INFORMATION GIVEN
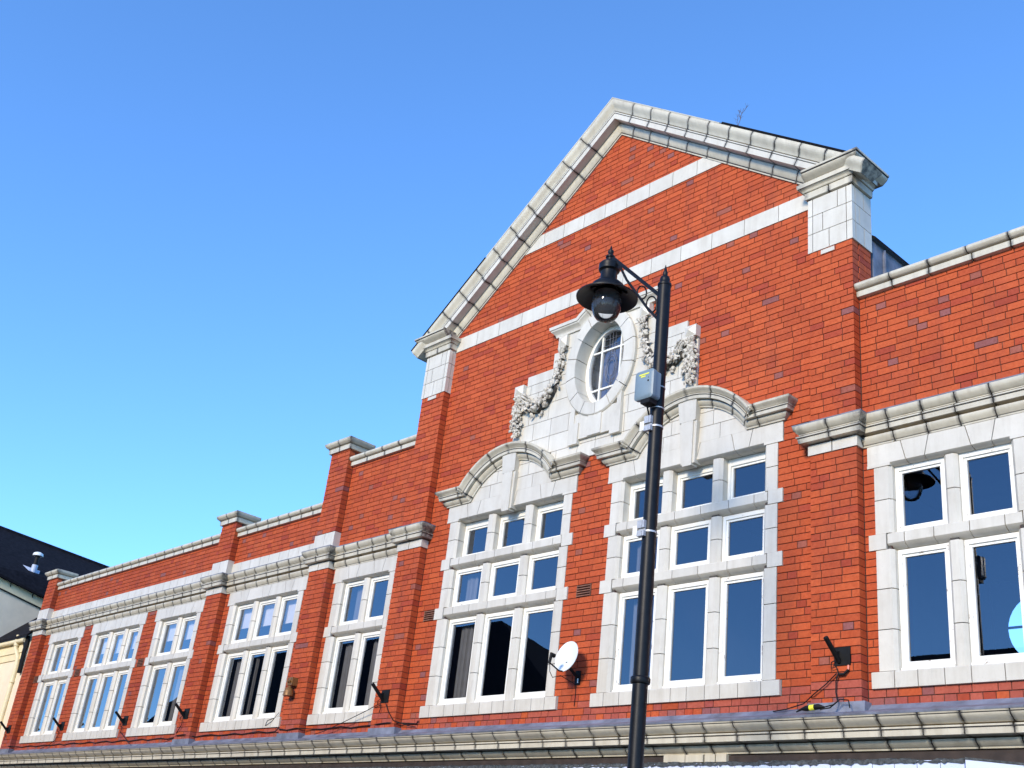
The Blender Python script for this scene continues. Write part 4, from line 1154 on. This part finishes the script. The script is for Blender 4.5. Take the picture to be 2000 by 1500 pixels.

...

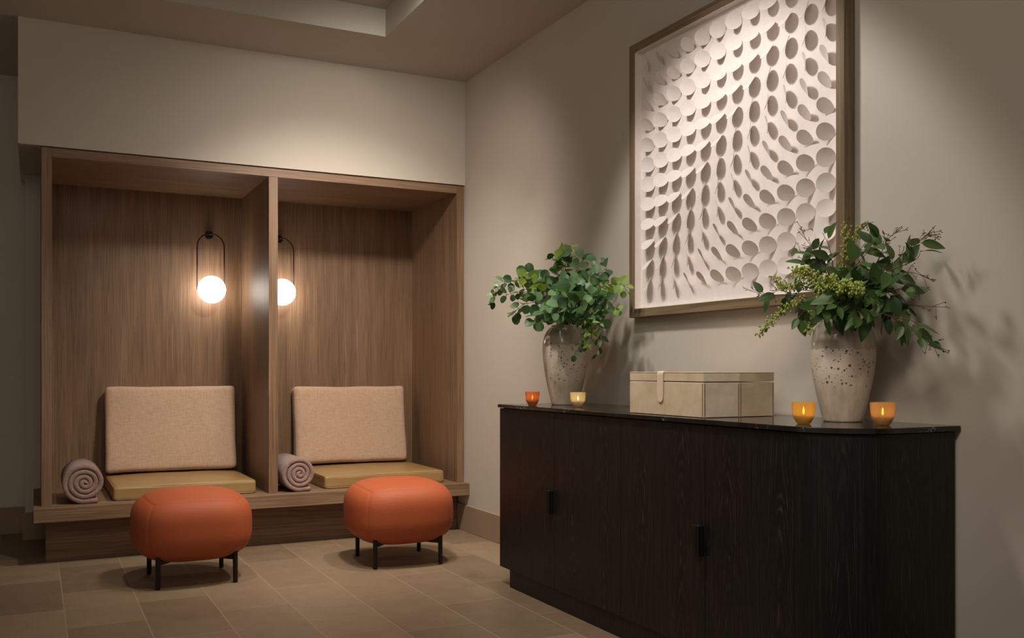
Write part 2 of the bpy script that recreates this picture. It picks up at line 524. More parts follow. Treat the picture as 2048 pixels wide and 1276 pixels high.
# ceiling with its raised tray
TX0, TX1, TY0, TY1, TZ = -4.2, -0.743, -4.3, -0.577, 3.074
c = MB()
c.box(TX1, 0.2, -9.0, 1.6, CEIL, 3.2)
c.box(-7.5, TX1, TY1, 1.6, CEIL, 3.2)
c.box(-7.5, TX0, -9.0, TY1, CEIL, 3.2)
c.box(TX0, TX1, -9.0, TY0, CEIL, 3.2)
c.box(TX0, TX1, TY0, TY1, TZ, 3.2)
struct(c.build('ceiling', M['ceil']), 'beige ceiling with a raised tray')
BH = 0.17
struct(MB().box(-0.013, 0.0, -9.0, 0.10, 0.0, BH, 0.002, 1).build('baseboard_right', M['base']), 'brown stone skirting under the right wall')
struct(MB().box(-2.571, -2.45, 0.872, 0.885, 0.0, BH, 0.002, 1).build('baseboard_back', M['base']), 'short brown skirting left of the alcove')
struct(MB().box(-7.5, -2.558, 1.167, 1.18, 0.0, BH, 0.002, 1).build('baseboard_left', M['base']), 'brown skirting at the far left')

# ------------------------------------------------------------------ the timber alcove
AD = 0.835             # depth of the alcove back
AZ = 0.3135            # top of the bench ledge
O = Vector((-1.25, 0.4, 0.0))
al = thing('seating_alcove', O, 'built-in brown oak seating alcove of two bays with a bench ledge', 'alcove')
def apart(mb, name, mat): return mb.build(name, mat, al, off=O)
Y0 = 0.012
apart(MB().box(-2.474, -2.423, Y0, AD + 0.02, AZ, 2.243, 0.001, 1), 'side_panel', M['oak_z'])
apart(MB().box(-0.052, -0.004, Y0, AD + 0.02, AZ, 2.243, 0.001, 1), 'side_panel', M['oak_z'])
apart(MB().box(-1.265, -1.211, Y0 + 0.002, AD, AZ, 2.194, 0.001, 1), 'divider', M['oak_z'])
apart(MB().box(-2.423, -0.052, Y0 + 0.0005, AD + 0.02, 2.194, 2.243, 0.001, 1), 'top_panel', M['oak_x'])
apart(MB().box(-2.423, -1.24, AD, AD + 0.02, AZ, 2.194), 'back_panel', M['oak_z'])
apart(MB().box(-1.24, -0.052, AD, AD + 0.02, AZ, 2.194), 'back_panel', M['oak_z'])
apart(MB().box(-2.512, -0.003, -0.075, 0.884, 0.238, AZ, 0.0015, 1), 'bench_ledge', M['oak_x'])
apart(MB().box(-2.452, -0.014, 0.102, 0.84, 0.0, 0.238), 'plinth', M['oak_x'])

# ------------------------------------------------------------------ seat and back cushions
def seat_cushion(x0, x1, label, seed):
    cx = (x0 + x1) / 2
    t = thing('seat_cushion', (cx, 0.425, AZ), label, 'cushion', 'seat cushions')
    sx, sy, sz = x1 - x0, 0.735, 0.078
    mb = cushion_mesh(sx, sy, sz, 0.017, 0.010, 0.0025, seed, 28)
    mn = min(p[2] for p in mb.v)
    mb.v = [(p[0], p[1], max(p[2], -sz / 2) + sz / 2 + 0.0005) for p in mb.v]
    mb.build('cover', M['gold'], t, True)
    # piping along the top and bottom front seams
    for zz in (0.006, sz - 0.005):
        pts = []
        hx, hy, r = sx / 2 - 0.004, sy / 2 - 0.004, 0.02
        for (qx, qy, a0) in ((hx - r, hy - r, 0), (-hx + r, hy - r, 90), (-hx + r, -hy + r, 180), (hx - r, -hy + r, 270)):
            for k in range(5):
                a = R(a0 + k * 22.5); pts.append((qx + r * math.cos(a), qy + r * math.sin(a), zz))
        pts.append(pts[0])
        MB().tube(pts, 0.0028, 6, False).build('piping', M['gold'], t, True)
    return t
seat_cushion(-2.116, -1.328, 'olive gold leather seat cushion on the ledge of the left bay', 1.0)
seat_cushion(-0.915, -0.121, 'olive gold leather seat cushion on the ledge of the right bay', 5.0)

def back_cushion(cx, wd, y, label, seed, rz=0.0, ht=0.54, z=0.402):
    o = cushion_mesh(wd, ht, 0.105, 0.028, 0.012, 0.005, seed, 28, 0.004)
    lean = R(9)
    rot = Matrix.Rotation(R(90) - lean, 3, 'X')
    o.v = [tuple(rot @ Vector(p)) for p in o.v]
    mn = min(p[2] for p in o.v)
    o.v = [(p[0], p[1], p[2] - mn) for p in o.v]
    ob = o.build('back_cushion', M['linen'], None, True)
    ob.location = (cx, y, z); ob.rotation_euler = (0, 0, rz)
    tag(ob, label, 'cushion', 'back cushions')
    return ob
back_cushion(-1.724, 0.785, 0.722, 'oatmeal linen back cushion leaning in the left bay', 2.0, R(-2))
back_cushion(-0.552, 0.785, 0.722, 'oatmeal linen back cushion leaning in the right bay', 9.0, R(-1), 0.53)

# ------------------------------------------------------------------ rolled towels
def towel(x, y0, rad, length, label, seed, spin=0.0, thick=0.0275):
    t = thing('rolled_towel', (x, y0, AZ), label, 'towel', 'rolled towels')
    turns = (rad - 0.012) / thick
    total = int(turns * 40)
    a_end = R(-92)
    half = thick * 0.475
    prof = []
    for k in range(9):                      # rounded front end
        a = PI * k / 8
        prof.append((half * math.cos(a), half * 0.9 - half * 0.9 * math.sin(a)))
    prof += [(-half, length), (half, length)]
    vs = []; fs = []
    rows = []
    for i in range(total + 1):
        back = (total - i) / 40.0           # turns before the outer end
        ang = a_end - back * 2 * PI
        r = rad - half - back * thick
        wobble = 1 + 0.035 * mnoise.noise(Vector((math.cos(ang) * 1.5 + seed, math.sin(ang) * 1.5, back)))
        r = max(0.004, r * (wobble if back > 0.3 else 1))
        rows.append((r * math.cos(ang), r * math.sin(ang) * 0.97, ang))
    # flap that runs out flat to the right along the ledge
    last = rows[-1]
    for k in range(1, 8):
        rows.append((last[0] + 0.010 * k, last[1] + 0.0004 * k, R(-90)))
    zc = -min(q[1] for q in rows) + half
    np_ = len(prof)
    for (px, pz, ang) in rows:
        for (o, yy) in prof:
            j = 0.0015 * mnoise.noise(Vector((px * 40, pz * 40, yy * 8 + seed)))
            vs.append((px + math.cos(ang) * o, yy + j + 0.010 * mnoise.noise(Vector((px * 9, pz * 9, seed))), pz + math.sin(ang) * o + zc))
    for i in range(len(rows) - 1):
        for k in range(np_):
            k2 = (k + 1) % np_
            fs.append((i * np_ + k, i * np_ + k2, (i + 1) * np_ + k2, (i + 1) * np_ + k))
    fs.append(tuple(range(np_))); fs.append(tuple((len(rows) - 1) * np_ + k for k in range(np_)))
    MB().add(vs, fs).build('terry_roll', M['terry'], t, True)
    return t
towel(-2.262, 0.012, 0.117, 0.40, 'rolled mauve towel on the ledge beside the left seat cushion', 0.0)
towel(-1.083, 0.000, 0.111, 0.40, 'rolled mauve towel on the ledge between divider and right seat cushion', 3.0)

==

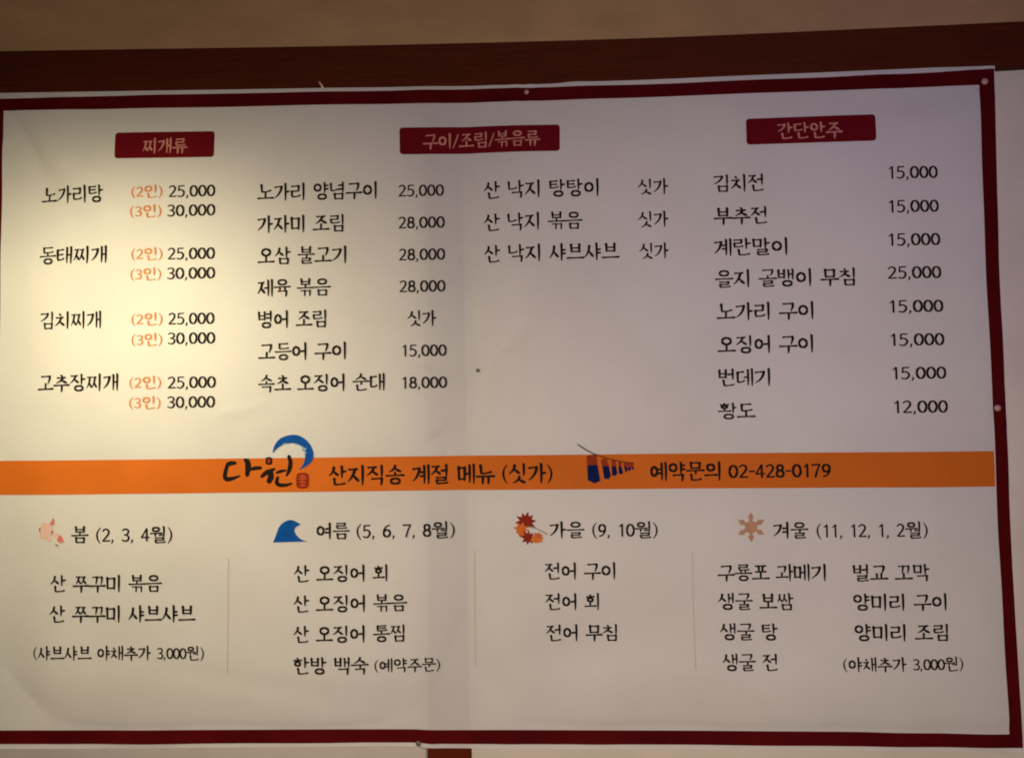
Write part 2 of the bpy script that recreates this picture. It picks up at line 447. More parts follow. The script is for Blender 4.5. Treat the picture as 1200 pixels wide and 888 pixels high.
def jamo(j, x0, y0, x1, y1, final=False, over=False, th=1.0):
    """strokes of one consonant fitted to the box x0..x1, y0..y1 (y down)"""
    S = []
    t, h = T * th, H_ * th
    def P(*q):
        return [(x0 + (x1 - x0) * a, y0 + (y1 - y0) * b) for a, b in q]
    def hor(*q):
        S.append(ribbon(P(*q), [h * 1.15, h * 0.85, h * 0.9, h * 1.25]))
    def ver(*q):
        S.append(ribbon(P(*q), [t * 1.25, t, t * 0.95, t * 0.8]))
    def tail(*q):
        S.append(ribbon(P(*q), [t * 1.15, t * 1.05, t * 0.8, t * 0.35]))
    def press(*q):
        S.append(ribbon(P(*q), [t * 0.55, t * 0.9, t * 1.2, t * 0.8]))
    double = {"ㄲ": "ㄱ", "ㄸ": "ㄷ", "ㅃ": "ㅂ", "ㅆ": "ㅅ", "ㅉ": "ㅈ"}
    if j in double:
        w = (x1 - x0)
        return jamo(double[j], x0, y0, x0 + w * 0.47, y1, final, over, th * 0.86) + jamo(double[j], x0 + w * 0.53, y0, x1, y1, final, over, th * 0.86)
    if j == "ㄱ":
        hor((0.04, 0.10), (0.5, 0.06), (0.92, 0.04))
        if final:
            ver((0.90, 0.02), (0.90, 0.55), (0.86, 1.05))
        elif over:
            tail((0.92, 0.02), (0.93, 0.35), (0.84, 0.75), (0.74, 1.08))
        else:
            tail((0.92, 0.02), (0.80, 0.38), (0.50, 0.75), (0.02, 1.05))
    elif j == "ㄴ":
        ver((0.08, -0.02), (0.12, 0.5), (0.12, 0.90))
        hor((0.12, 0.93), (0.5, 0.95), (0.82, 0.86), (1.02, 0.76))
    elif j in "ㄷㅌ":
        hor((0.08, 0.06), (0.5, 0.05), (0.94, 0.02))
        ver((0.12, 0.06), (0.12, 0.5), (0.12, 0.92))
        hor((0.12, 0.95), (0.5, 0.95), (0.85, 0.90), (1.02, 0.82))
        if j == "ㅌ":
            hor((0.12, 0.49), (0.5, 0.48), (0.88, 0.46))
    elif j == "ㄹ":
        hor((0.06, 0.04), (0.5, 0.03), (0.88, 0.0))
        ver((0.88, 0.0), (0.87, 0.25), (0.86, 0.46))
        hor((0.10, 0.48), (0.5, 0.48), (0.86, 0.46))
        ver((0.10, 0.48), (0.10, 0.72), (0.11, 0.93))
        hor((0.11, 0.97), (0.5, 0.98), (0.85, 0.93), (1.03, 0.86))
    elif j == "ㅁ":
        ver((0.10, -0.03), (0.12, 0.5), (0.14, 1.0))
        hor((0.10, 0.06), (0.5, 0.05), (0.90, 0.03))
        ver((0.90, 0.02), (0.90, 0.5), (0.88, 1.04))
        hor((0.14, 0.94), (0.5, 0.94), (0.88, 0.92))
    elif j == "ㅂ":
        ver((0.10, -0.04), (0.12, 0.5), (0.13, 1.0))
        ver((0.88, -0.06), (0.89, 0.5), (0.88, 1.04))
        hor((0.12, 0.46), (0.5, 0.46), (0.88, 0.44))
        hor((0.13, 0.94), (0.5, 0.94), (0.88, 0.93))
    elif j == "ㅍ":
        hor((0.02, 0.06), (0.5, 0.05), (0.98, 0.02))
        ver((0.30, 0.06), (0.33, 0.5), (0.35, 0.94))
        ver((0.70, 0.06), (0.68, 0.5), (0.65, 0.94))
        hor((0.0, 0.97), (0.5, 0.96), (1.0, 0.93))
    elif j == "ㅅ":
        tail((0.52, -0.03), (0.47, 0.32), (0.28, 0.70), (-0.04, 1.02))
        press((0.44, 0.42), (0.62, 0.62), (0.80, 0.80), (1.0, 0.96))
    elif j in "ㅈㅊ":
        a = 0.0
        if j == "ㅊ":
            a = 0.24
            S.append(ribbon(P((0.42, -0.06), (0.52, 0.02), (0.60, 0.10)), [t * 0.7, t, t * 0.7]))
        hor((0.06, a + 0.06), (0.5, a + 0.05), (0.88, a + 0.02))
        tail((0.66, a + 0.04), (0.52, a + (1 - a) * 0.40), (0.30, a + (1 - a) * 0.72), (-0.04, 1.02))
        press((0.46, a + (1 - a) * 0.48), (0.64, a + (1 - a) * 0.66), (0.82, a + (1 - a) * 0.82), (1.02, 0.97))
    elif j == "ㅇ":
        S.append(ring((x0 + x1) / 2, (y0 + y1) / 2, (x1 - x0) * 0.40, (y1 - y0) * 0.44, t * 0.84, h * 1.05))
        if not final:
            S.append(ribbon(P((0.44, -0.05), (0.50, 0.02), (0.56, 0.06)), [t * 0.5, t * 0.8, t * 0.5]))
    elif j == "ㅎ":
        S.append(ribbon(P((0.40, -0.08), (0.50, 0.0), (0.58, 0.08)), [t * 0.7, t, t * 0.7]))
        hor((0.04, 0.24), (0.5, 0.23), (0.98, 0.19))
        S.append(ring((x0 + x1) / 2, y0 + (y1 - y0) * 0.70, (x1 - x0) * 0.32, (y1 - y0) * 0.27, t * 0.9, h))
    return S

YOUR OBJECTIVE
Each line from the one bearing "1276 pixels high." through the one bearing "the far left')" is to be duplicated without change; all remaining lines are to be left out.

THE SOLUTION
Write part 2 of the bpy script that recreates this picture. It picks up at line 524. More parts follow. Treat the picture as 2048 pixels wide and 1276 pixels high.
# ceiling with its raised tray
TX0, TX1, TY0, TY1, TZ = -4.2, -0.743, -4.3, -0.577, 3.074
c = MB()
c.box(TX1, 0.2, -9.0, 1.6, CEIL, 3.2)
c.box(-7.5, TX1, TY1, 1.6, CEIL, 3.2)
c.box(-7.5, TX0, -9.0, TY1, CEIL, 3.2)
c.box(TX0, TX1, -9.0, TY0, CEIL, 3.2)
c.box(TX0, TX1, TY0, TY1, TZ, 3.2)
struct(c.build('ceiling', M['ceil']), 'beige ceiling with a raised tray')
BH = 0.17
struct(MB().box(-0.013, 0.0, -9.0, 0.10, 0.0, BH, 0.002, 1).build('baseboard_right', M['base']), 'brown stone skirting under the right wall')
struct(MB().box(-2.571, -2.45, 0.872, 0.885, 0.0, BH, 0.002, 1).build('baseboard_back', M['base']), 'short brown skirting left of the alcove')
struct(MB().box(-7.5, -2.558, 1.167, 1.18, 0.0, BH, 0.002, 1).build('baseboard_left', M['base']), 'brown skirting at the far left')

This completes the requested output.